Bagi masyarakat Jawa, lagu “Turi-turi Putih” sudah tidak asing lagi. Bahkan ada sebagian masyarakat menyelinginya dengan bacaan shalawat. Lagu tersebut diyakini merupakan peninggalan wali songo, khususnya Sunan Kalijaga. Memang tak ada bukti valid soal itu, tetapi satu hal bahwa lagu tersebut begitu populer dan digemari masyarakat. Jauh lebih penting dari itu, ternyata lagu tersebut mengandung pesan ajaran sebuah kearifan kesadaran akan kematian, akan amal setelah manusia meninggal. Begitulah pesan yang diterima oleh para orang tua kita dulu. Jadi tembang bagi masyarakat bukan sekedar, bunyi dan irama yang enak di dengar, tetapi pesan yang disimpan jauh lebih membekas dan membuat orang begitu menghayati lagu tersebut.
Berikut ini lah lirik lagu “Turi-Turi Putih”,
“Turi-turi putih, ditandur neng kebon agung,
turi-turi putih, ditandur neng kebon agung
celeret tiba nyamplung
gumlundhung kembange apa,
mbok ira, mbok ira,
mbok ira kembange apa ?”.
Terjemahan :
Turi-turi putih—turi, artinya dak aturi: saya kasih tahu, putih simbolisme dari pocongan: orang mati yang dibungkus dengan kain kafan—mori warna putih. Arti selengkapnya: saya kasih tahu bahwa kelak manusia itu akan mati.
Ditandur neng keboan agung—di tanam di kebon agung, artinya mati di kubur di sebuah makam.
Celeret tiba nyamplung gumlundhung kembange apa: sebuah gambaran dari orang mati yang sedang dimasukkan dalam kuburan seperti kilat jatuh
Gumlundhung kembange apa, maksudnya setelah orang yang mati itu selesai dikubur, maka kemudian akan biberi pertanyaan oleh malaikat soal amal perbuatannya.
Mbok ira, mbok ira, mbok ira kembange apa: mbok iro, adalah simbol manusia yang sudah meninggal, selalu akan ditanya : amal apa yang sudah diperbuat? Bekal apa yang akan dibawa?

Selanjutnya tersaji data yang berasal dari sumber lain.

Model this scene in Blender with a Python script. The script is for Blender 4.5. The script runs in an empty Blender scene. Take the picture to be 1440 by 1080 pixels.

Begitulah, makna yang bisa diambil dari lagu tersebut. Namun, pada perkembangannya, sudah dimunculkan jawaban-jawabannya. Misalnya adalah lirik tambahan berikut :
Mbok kira mbok kira mbok kira kembange apa
Kembang kembang m'lathi kembang m'lathi dironce-ronce
Orang mati pada kelihatannya (biasanya) adalah membawa bunga melati yang dirangkai, dikalungkan pada peti jenazah. Namun bukan itu yang sebenarnya dikehendaki. Tetapi amal ketika hidup. Maka selanjutnya adalah :
Sing kene setengah mati sing kana 'ra piye piye
Yang ada di sini (di dunia) susah setengah mati, tetapi yang di sana tidak ada apa-apa. Ini adalah pandangan mata manusia pada umumnya. Bagi mereka yang mau belajar dan mencari hikmah, justru hidup di dunia ini adalah kesusahan dalam rangka mempersiapkan amal kelak meninggal. Jika itu bisa dilakukan, maka benar adanya di sana dia tidak ada masalah yang berarti (sing kana ra piye piye) tetapi jika tidak ada amal, justru kehidupan di sanalah yang akan susah setengah mati.
Dalam perkembangannya, lagu ini bisa ditambahi dengan berbagai lirik. Bisa jadi tambahan tersebut justru tidak membawa pesan apapun, hanya sekedar kesenangan. Jika demikian, maka jauh lebih bijaksana untuk mencari lirik yang lebih bermanfaat.